▸ RECORDS SHOWN
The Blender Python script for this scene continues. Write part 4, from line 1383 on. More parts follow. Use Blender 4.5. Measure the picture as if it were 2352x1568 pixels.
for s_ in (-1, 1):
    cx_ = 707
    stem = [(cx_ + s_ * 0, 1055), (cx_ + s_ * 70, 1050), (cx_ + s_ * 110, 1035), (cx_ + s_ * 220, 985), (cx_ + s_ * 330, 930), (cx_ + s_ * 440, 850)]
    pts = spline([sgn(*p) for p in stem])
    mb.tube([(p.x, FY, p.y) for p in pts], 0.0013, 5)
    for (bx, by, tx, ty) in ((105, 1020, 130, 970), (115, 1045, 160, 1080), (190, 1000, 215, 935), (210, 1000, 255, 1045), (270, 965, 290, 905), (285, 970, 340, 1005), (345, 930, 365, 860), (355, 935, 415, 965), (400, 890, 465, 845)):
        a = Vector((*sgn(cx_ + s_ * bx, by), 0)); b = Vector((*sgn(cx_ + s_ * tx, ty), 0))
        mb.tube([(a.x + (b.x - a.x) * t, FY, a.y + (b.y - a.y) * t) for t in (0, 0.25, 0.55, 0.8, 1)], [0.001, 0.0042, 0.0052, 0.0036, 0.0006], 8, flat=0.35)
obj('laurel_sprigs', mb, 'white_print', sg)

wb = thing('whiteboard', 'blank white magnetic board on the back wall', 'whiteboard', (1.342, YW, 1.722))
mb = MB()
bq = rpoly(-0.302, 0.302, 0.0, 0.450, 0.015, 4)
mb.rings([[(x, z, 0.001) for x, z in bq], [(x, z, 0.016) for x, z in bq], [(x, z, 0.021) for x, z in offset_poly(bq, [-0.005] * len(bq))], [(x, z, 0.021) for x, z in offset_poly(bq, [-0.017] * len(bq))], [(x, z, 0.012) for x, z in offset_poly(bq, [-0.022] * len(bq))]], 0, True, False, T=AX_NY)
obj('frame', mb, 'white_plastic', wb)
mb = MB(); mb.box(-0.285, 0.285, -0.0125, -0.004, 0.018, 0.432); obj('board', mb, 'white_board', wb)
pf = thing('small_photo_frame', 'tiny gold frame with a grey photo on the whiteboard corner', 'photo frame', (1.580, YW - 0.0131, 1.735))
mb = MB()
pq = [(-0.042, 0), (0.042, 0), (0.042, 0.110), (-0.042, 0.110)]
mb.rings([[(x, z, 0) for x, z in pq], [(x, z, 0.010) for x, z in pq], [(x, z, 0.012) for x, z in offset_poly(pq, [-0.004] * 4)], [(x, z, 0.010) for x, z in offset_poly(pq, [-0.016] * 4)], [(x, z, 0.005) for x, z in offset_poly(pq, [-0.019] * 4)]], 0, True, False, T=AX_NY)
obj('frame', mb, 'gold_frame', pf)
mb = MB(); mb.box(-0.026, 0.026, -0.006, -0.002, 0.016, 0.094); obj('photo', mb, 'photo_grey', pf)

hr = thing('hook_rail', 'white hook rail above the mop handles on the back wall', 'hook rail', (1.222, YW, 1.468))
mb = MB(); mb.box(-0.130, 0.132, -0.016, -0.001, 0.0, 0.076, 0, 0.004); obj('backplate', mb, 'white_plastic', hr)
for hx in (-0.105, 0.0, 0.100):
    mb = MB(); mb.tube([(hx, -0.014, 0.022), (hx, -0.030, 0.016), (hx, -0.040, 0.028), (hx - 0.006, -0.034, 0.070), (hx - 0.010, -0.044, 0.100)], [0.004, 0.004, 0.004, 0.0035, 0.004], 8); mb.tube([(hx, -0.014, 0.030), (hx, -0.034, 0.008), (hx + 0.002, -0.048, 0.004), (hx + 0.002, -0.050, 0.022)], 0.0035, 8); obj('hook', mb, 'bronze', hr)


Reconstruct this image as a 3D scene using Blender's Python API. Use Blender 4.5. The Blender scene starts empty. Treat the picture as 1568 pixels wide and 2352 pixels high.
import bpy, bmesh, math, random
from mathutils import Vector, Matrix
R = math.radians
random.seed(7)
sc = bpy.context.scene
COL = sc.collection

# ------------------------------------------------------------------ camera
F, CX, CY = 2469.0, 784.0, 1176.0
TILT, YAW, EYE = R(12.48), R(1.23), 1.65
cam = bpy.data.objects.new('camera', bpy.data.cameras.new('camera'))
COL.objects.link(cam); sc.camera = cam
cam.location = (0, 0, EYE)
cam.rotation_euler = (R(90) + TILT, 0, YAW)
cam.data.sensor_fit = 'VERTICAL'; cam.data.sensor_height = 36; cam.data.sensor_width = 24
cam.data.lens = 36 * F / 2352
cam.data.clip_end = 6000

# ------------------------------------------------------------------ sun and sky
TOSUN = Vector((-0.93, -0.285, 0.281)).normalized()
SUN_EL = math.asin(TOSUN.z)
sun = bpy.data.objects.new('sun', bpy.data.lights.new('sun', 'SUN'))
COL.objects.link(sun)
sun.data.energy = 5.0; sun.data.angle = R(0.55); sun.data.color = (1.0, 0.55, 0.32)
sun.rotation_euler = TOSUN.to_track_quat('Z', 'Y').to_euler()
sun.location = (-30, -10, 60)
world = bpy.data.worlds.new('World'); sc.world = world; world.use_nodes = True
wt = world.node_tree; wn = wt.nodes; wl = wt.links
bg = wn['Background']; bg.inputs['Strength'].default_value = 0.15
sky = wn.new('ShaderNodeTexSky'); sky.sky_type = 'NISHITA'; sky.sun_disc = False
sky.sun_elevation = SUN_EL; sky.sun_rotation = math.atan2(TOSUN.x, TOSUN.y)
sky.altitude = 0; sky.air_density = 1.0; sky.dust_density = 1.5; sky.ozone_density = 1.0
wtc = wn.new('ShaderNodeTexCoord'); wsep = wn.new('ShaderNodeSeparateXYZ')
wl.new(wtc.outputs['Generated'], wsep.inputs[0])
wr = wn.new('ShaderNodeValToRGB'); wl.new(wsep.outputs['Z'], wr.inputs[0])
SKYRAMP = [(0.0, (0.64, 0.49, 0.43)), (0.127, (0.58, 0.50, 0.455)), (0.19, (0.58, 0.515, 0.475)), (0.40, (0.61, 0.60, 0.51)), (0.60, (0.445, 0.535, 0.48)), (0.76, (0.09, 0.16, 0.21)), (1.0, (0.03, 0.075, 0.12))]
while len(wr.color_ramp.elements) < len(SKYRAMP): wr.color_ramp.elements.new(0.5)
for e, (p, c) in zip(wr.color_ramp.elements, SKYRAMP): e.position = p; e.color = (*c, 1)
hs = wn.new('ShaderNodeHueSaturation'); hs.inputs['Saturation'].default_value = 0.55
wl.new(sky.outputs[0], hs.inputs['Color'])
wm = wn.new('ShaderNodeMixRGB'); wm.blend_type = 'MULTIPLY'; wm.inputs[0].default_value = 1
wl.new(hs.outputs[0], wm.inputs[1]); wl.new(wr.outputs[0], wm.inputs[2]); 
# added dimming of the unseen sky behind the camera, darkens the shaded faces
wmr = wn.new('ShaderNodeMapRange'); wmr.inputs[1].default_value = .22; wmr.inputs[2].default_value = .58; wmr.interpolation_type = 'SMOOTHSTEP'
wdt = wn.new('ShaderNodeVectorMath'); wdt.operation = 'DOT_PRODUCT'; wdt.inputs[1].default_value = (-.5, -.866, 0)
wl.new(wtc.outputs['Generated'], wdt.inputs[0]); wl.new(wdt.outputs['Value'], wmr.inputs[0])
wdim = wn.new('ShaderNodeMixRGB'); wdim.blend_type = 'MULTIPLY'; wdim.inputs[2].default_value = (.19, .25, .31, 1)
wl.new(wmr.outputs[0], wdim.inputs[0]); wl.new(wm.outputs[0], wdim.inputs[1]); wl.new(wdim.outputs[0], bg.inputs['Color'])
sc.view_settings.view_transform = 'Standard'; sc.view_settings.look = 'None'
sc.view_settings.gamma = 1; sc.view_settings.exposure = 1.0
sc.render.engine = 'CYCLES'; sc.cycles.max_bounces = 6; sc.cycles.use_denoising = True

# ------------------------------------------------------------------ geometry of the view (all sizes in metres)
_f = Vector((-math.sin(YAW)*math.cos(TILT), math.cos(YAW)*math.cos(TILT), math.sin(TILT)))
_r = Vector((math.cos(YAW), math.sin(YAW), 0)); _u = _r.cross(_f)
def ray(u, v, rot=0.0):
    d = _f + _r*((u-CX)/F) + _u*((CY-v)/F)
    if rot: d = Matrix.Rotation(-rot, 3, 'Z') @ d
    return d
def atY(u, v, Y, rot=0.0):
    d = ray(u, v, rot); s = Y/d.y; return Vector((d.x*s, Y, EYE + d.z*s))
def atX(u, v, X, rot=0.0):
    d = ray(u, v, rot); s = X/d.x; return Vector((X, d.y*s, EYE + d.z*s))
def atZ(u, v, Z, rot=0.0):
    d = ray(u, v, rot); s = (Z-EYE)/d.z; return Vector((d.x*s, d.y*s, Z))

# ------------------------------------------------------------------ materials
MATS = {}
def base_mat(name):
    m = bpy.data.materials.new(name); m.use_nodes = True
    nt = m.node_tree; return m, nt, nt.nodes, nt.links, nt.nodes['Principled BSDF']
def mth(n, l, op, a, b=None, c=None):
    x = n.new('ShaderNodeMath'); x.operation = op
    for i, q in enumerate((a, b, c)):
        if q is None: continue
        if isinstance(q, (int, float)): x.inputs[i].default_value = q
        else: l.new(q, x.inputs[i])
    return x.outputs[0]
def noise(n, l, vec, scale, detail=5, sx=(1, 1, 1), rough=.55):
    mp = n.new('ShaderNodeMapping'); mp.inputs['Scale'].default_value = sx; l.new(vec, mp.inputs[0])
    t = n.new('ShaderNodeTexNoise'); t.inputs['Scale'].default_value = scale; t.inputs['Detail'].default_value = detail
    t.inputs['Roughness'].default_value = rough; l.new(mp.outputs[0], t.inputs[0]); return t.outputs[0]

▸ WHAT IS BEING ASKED
Your task is to quote the lines above, beginning with the first and ending with the one that holds "obj('laurel_sprigs', mb, 'white_print', sg)".

▸ WRITTEN REPLY
The Blender Python script for this scene continues. Write part 4, from line 1383 on. More parts follow. Use Blender 4.5. Measure the picture as if it were 2352x1568 pixels.
for s_ in (-1, 1):
    cx_ = 707
    stem = [(cx_ + s_ * 0, 1055), (cx_ + s_ * 70, 1050), (cx_ + s_ * 110, 1035), (cx_ + s_ * 220, 985), (cx_ + s_ * 330, 930), (cx_ + s_ * 440, 850)]
    pts = spline([sgn(*p) for p in stem])
    mb.tube([(p.x, FY, p.y) for p in pts], 0.0013, 5)
    for (bx, by, tx, ty) in ((105, 1020, 130, 970), (115, 1045, 160, 1080), (190, 1000, 215, 935), (210, 1000, 255, 1045), (270, 965, 290, 905), (285, 970, 340, 1005), (345, 930, 365, 860), (355, 935, 415, 965), (400, 890, 465, 845)):
        a = Vector((*sgn(cx_ + s_ * bx, by), 0)); b = Vector((*sgn(cx_ + s_ * tx, ty), 0))
        mb.tube([(a.x + (b.x - a.x) * t, FY, a.y + (b.y - a.y) * t) for t in (0, 0.25, 0.55, 0.8, 1)], [0.001, 0.0042, 0.0052, 0.0036, 0.0006], 8, flat=0.35)
obj('laurel_sprigs', mb, 'white_print', sg)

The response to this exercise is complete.